MLE and the Promise of the Ilokano Nation


In another light: An Email from Mark Vertido

I was one of the students who joined in the MLE forum in MMSU-CTE, Laoag last July. We were given an assignment to make a reaction on the MLE. I am lucky because I was there myself and I have listened well to your talk. I was really moved by what I heard and so I myself am now in support of the MLE because of its points for a better education system in our country. Maybe the Tagalogs have their harsh opinions to the MLE but this is what we need and I do not see any danger at all.


And I am very proud of my school for preparing the orientation program on MLE this September 17-18.


Thank you sir! God bless!


Mark Vertido, by email, September 4, 2009


The above is an email I received today.


It is one of those emails you least expect and when the cold of Fall comes to sneak into your chill heart, with a letter like this one invariably bringing--and giving--warmth.


And it is warmer because you do not know that there are people who were there but who listened with a full heart to the message that we brought at the first-ever Mother Language Education Forum we held at the Mariano Marcos State University in Laoag in July.


One thing that strikes me is this: Here is a young man, still trying to get his degree in education, and yet is now ever-ready to look into the challenges of Philippine education.

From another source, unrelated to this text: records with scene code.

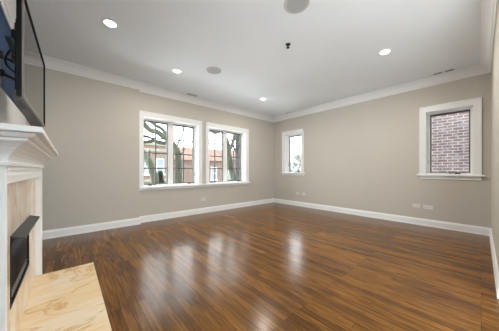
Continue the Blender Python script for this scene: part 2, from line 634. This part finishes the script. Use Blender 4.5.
def make_window(n, side, u0, u1, z0, z1, nsash, grid, own_sill):
    cen = ((u0 + u1) / 2, YF, z0) if side == 'far' else (XR, (u0 + u1) / 2, z0)
    root = struct(bpy.data.objects.new('window_%d' % n, None))
    C.objects.link(root)
    root.location = cen
    # casing on the wall face
    w = WM(side)
    cw = 0.085
    w.box(u0 - cw, u0 - 0.004, -0.020, 0.003, z0, z1 + 0.004).box(u1 + 0.004, u1 + cw, -0.020, 0.003, z0, z1 + 0.004)
    w.box(u0 - cw, u1 + cw, -0.020, 0.003, z1 + 0.004, z1 + cw + 0.008)
    w.box(u0 - cw - 0.006, u0 - cw + 0.014, -0.032, 0.003, z0, z1 + cw + 0.008).box(u1 + cw - 0.014, u1 + cw + 0.006, -0.032, 0.003, z0, z1 + cw + 0.008)
    w.box(u0 - cw - 0.006, u1 + cw + 0.006, -0.032, 0.003, z1 + cw - 0.006, z1 + cw + 0.014)
    w.build('casing', M['trim'], root)
    # jamb lining
    w = WM(side)
    w.box(u0 - 0.004, u0 + 0.010, -0.018, 0.215, z0, z1).box(u1 - 0.010, u1 + 0.004, -0.018, 0.215, z0, z1)
    w.box(u0 + 0.010, u1 - 0.010, -0.018, 0.215, z1 - 0.010, z1 + 0.004).box(u0 + 0.010, u1 - 0.010, -0.001, 0.215, z0 - 0.004, z0 + 0.010)
    w.build('jamb', M['trim'], root)
    # fixed frame with mullion
    w = WM(side)
    frame_boxes(w, u0 + 0.010, u1 - 0.010, z0 + 0.010, z1 - 0.010, 0.175, 0.235, 0.036, 0.030, 0.020)
    if nsash == 2:
        um = (u0 + u1) / 2
        w.box(um - 0.062, um + 0.062, 0.165, 0.235, z0 + 0.03, z1 - 0.04)
        w.box(um - 0.020, um + 0.020, 0.155, 0.166, z0 + 0.03, z1 - 0.04)
        spans = [(u0 + 0.046, um - 0.062), (um + 0.062, u1 - 0.046)]
    else:
        spans = [(u0 + 0.046, u1 - 0.046)]
    w.build('frame', M['trim'], root)
    for k, (a, c) in enumerate(spans):
        s0, s1 = z0 + 0.030, z1 - 0.040
        w = WM(side)
        sw = 0.020 if grid else 0.017
        frame_boxes(w, a, c, s0, s1, 0.185, 0.225, sw, 0.030, 0.022 if grid else 0.012)
        sash = w.build('sash', M['sashpaint'], root)
        if grid:
            w = WM(side)
            um = (a + c) / 2
            w.box(um - 0.013, um + 0.013, 0.194, 0.216, s0 + 0.02, s1 - 0.03)
            for q in (1, 2, 3):
                zz = s0 + 0.02 + (s1 - s0 - 0.05) * q / 4
                w.box(a + sw, c - sw, 0.1945, 0.2155, zz - 0.013, zz + 0.013)
            w.build('muntins', M['muntin'], sash)
        w = WM(side)
        w.box(a + sw - 0.004, c - sw + 0.004, 0.203, 0.207, s0 + 0.010, s1 - 0.026)
        w.build('glass_pane', M['glass'], sash)
        # crank operator on the sill
        up = a + 0.13 if k == 0 else c - 0.13
        if side == 'right':
            up = a + 0.16
        w = WM(side)
        w.box(up - 0.035, up + 0.035, 0.130, 0.172, z0 + 0.010, z0 + 0.030)
        w.box(up - 0.012, up + 0.012, 0.112, 0.136, z0 + 0.018, z0 + 0.040)
        w.b.tube([w.pt(up, 0.122, z0 + 0.036), w.pt(up + 0.045, 0.112, z0 + 0.030), w.pt(up + 0.095, 0.110, z0 + 0.024)], [0.007, 0.006, 0.005], 8)
        w.b.lathe(w.pt(up + 0.100, 0.110, z0 + 0.0245), [(0.002, -0.012), (0.010, -0.008), (0.010, 0.008), (0.002, 0.012)], 'Z', 10)
        w.build('crank_handle', M['crank'], root)
        # lock lever on the frame beside the sash
        lu = (u0 + 0.028) if k == 0 and side == 'far' else (u1 - 0.028)
        if nsash == 1:
            lu = u1 - 0.028
        w = WM(side)
        w.box(lu - 0.007, lu + 0.007, 0.160, 0.176, z0 + 0.20, z0 + 0.26)
        w.b.tube([w.pt(lu, 0.160, z0 + 0.23), w.pt(lu, 0.146, z0 + 0.235), w.pt(lu, 0.144, z0 + 0.29)], 0.005, 8)
        w.build('lock_lever', M['nickel'], root)
    if own_sill:
        w = WM(side)
        w.box(u0 - cw - 0.045, u1 + cw + 0.045, -0.062, 0.003, z0 - 0.028, z0)
        w.build('sill', M['trim'], root, bevel=0.006)
        w = WM(side)
        w.box(u0 - cw, u1 + cw, -0.020, 0.003, z0 - 0.092, z0 - 0.028).box(u0 - cw, u1 + cw, -0.030, 0.003, z0 - 0.044, z0 - 0.028)
        w.build('apron', M['trim'], root)
    return root


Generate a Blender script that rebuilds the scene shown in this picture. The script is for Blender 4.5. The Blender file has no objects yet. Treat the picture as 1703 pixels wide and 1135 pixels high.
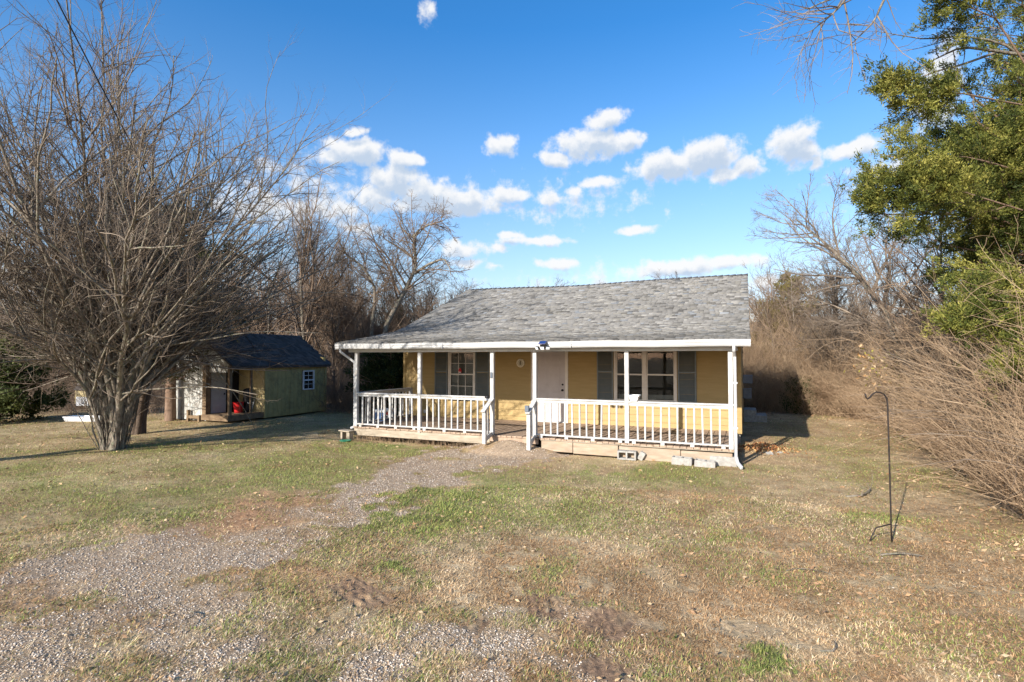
import bpy, math, random
import numpy as np
R = math.radians
rng = np.random.default_rng(7)
random.seed(5)
sc = bpy.context.scene
COL = sc.collection

# ------------------------------------------------------------------ camera
CAM = np.array([0.302, -12.044, 1.878]); YAW = -0.4060; PITCH = -0.0300; F = 906.27
cd = bpy.data.cameras.new('camera'); cam = bpy.data.objects.new('camera', cd); COL.objects.link(cam)
cam.location = CAM; cam.rotation_euler = (math.pi/2 - PITCH, 0, -YAW)
cd.lens = F/1703*36; cd.sensor_width = 36; cd.clip_start = .05; cd.clip_end = 3000
sc.camera = cam
GZ = -0.35
def ray(x, y):
    u = (x-851.5)/F; w = -(y-567.5)/F; c, s = math.cos(PITCH), math.sin(PITCH)
    fy = c+w*s; z = w*c-s
    return np.array([u*math.cos(YAW)+fy*math.sin(YAW), -u*math.sin(YAW)+fy*math.cos(YAW), z])
def onY(x, y, Y): v = ray(x, y); return CAM+v*(Y-CAM[1])/v[1]
def onX(x, y, X): v = ray(x, y); return CAM+v*(X-CAM[0])/v[0]
def onZ(x, y, Z=GZ): v = ray(x, y); return CAM+v*(Z-CAM[2])/v[2]
def at(x, fwd, z=GZ):
    v = ray(x, 594.7); return np.array([CAM[0]+v[0]*fwd, CAM[1]+v[1]*fwd, z])
def atp(x, y, fwd):                                   # a point seen at a distance
    v = ray(x, y); f = v[0]*math.sin(YAW)+v[1]*math.cos(YAW); return CAM+v*(fwd/f)
def projxy(X, Y, Z=GZ):
    vx, vy, vz = X-CAM[0], Y-CAM[1], Z-CAM[2]
    fx = vx*math.cos(YAW)-vy*math.sin(YAW); fy = vx*math.sin(YAW)+vy*math.cos(YAW)
    c, s = math.cos(PITCH), math.sin(PITCH); dep = np.maximum(fy*c-vz*s, .05); up = vz*c+fy*s
    return 851.5+F*fx/dep, 567.5-F*up/dep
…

Here is a young man prepared to face squarely as well with the demands of these challenges--and a young man with the guts and the gumption to deal with these challenges.


We see here a contrast with the 'reporter' of Ilocos Times who, unable to write something relevant, focused on something that is not even part of the conversation: my having said that "Quezon is stupid" because the president--one of the greatest, that 'reporter' cited the teachers who came to listen--launched Mother Language Education.


By golly, Quezon was Quezon: he was mentally afflicted with monolingualism, the cause of all our troubles, and he launched MLE?


So this letter, and some other letters I have received, testifies to the truth of our struggle: that it is high time we fought for our linguistic and cultural rights.


That it is high time for us to call it quits with the inutile 'bilingual education' in the Philippines.


That it is high time we named some of the teachers of our classrooms as the very agents of our linguistic and cultural incompetence--the agents of our miseducation.


Hope, indeed, springs eternal.


We have hopes for a better education: Mark Vertido, who I do not know personally, will be in our classrooms to preach the good news of our cultural and educational justice.